What is guaranteed to make you cry?

The death of Anne Bronte, from Mrs. Gaskell’s biography of Charlotte. I used to read it to my classes, and never could get through it dry-eyed.

Do you have any superstitions?

I have superstitious reflexes, like not walking under ladders, or knocking on wood, but I probably don’t believe them. I have some fetish objects that I wear- an African one, a pre-Columbian one- and find them reassuring.

If you could bring back to life one deceased person, who would it be and why?

Mozart; I’m sure everyone says that, thinking of the great good to the world of all the music he didn’t live long enough to write.

What is your favorite snack?

Popcorn, or a disgusting French sour jellybean-like thing called Bubbliz.

What phrase do you over-use?

“I mean.” I hear it fly out of my mouth as if involuntarily.

Was there a specific moment when you felt you had “made it” as an author?

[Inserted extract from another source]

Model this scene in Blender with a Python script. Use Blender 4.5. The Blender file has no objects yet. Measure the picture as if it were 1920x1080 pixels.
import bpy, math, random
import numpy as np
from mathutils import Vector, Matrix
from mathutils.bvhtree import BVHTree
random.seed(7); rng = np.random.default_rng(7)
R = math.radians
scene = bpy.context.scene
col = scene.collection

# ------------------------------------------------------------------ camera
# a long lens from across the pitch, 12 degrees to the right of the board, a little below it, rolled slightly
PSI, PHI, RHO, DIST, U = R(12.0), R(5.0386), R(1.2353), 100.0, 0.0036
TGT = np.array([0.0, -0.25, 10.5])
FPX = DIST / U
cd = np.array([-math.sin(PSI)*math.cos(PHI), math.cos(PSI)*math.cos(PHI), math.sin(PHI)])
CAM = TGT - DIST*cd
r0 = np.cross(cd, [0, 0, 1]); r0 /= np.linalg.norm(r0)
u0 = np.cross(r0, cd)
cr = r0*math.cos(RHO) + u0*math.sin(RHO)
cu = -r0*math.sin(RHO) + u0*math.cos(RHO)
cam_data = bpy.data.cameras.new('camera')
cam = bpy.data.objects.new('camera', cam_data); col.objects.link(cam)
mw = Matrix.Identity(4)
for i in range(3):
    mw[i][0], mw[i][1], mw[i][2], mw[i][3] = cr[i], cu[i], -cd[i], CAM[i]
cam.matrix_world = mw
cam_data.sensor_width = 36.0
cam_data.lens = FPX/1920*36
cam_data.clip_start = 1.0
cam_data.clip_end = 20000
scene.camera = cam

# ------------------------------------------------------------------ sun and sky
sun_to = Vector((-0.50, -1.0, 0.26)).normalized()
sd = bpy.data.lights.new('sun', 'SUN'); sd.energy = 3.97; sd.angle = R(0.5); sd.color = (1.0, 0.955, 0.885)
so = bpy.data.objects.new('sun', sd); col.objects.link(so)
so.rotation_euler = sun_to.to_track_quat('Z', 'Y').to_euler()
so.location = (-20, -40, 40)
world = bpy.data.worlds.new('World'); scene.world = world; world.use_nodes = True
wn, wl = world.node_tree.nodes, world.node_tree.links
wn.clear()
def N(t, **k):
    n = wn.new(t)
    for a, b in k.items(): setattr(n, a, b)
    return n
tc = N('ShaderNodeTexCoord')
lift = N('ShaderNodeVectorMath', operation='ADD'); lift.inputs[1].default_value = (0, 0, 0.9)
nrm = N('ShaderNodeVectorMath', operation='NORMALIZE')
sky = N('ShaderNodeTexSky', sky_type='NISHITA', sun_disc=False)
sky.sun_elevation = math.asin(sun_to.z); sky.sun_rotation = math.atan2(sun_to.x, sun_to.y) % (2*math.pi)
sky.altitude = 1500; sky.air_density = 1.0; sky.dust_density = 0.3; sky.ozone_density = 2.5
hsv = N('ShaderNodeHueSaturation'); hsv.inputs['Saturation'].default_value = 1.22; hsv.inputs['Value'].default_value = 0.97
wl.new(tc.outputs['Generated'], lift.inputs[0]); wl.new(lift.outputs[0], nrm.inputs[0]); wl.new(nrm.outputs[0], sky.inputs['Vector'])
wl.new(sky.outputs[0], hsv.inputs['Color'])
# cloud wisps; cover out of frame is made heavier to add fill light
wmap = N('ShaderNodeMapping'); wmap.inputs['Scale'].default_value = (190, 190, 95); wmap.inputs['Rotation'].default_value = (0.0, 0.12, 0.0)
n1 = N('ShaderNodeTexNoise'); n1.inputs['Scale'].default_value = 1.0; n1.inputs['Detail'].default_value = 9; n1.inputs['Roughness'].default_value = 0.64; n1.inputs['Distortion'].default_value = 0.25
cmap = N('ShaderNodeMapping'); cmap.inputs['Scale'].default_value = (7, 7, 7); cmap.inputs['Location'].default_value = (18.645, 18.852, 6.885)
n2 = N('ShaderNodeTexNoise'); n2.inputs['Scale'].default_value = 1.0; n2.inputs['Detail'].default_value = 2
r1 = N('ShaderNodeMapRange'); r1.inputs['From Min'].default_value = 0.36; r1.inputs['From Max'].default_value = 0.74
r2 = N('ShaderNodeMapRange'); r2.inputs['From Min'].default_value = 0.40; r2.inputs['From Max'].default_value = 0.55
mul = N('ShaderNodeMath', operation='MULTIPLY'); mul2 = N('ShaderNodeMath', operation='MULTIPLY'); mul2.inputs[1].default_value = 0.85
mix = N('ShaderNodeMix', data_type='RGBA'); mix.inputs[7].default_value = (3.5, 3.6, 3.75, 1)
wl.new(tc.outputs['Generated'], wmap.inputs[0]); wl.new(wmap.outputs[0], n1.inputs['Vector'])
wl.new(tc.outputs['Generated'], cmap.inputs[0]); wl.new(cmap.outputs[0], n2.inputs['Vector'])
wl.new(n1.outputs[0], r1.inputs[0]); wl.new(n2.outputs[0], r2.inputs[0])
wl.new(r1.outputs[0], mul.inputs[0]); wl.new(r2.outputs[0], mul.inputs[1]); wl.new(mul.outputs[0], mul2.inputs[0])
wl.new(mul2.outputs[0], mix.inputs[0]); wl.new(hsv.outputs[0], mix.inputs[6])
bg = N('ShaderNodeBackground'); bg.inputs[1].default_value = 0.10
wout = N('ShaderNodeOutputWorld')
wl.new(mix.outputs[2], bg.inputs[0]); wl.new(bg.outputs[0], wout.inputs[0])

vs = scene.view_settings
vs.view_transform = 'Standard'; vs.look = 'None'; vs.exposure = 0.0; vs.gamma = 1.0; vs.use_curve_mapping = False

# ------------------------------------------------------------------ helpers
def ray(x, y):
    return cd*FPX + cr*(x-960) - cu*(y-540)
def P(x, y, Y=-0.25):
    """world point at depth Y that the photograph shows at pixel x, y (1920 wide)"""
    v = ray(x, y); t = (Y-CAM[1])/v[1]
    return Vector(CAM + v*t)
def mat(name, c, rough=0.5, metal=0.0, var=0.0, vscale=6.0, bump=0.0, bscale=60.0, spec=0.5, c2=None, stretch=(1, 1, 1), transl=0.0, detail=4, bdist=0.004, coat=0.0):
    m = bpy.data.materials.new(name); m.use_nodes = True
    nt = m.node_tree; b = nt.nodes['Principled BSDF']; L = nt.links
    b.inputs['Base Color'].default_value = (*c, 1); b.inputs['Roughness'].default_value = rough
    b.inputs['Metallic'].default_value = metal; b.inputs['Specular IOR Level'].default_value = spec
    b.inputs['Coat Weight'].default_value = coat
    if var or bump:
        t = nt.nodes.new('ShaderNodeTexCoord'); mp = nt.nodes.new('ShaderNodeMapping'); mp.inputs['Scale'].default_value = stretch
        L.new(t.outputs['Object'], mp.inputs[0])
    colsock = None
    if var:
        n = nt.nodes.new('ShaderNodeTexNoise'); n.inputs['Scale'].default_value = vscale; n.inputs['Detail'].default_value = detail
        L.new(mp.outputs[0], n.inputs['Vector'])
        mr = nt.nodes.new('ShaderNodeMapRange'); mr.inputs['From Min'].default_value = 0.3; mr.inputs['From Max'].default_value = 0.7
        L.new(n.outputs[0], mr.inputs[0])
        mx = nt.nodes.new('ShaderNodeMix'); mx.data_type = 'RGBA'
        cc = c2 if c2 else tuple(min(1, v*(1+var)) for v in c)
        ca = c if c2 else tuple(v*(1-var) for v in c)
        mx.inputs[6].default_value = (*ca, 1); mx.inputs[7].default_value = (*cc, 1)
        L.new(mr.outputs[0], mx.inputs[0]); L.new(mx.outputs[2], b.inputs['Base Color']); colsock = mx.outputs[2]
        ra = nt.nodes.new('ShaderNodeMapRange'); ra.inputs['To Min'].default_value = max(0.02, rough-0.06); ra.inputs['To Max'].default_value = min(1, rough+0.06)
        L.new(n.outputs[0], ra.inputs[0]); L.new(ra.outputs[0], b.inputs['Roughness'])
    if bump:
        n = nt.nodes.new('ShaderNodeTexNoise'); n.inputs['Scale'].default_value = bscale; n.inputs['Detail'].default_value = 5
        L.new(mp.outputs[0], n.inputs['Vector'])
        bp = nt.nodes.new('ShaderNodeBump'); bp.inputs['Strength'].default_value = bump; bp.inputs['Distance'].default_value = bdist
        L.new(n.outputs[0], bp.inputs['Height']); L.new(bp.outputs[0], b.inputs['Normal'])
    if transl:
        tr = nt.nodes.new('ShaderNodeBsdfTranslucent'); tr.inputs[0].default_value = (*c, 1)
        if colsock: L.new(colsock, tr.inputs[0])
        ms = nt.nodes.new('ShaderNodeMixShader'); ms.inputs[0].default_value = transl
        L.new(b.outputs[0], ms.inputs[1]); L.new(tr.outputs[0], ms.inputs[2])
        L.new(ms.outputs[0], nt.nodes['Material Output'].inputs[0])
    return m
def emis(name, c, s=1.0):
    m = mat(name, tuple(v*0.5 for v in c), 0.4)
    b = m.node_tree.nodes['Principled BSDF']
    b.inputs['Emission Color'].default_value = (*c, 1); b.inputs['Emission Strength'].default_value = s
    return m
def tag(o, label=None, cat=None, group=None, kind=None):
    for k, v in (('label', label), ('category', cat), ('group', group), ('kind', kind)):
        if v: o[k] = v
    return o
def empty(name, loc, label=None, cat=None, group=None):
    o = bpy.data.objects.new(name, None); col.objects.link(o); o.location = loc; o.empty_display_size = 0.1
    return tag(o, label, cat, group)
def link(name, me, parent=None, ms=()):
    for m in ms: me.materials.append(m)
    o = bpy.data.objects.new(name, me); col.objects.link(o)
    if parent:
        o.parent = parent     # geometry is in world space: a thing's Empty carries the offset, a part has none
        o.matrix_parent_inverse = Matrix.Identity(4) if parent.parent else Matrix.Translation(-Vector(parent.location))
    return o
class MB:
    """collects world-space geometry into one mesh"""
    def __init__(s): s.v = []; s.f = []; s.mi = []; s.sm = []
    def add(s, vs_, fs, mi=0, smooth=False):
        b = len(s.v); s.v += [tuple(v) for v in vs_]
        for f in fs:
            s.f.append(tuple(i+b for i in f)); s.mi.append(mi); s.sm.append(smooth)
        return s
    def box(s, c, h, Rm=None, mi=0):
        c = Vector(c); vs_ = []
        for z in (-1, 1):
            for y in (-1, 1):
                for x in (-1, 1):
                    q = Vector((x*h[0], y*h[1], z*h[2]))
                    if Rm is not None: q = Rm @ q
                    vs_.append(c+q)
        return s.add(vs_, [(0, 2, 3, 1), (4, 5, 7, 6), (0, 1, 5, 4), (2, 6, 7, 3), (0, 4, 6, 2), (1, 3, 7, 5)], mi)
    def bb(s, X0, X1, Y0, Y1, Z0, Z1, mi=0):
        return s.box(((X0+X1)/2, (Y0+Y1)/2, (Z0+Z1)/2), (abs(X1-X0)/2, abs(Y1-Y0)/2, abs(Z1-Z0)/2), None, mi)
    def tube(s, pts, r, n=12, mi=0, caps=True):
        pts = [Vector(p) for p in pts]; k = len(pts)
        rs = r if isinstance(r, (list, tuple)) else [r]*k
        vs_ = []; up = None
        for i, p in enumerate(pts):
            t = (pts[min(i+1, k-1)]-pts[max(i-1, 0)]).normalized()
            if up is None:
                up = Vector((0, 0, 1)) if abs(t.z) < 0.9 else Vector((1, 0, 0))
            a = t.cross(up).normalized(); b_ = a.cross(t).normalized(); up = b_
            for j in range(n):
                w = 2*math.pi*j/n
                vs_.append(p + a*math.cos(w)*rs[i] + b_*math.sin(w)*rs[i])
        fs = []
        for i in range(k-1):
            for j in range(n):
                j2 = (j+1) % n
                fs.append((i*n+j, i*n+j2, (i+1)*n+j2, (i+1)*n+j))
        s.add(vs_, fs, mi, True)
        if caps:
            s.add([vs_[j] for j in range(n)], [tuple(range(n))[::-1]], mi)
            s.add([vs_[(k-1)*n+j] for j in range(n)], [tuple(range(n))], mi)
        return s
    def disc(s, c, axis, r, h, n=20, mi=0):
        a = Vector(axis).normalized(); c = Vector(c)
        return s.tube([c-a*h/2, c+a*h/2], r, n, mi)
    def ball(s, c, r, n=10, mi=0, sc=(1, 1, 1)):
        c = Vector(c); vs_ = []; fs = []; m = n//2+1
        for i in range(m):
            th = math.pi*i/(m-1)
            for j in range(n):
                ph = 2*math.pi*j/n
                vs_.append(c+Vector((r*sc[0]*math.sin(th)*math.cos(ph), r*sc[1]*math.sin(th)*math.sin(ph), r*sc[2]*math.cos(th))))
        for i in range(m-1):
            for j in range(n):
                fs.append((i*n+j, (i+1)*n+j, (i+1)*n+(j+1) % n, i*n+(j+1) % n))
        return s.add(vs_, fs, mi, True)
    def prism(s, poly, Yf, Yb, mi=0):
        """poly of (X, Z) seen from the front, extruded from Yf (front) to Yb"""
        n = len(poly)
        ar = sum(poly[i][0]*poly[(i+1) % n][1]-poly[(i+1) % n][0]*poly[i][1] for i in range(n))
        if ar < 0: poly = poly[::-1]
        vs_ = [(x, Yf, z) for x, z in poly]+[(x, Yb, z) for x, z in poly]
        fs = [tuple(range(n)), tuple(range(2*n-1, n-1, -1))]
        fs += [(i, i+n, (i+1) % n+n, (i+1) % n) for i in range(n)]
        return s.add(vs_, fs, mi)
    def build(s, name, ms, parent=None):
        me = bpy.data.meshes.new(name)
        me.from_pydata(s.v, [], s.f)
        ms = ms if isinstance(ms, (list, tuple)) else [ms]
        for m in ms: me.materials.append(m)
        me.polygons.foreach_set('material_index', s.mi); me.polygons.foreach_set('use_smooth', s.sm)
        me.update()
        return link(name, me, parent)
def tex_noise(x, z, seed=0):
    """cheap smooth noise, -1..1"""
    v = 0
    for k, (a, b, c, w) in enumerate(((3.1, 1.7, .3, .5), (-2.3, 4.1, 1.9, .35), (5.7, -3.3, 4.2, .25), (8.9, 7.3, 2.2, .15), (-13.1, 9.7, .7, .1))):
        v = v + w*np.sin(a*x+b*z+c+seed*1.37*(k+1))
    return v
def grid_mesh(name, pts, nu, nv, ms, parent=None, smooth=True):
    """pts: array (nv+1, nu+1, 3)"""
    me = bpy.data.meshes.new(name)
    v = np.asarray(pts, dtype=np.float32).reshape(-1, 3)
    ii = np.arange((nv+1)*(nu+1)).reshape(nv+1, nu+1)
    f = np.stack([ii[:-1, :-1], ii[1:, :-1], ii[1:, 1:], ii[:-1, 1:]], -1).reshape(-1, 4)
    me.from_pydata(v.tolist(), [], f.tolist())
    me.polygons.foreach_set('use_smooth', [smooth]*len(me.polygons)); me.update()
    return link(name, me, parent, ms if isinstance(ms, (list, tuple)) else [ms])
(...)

No, I’ve never felt that. I’ve always lived far from New York and haven’t had much sense of a literary world you can make it in or not. It’d be fun to live in New York—I’ve always longed to. When I say that, on visits, my friends always say something like, “oh, please, it’s such a drag here, you have no idea.” No one says, “poor you, living in faraway Paris.”

Come to think of it, there was a thrilling moment when into my mailbox in California came a letter saying I’d been awarded a prize from the American Academy of Arts and Letters. That was a powerful affirmation that thrilled me almost to tears.

What do you need to have produced/completed in order to feel that you’ve had a productive writing day?

Very little. A good idea or a small paragraph.

What advice would you give to an aspiring author?

Advice that was given me by Florence Ridley, a professor in graduate school: Stitch, stitch.

What would you like carved onto your tombstone?

I don’t want the above on my tombstone, but I might needlepoint it for an inspiring cushion.

What is your next project?

I’m writing a novel about someone who’s long been living abroad coming back to her native San Francisco.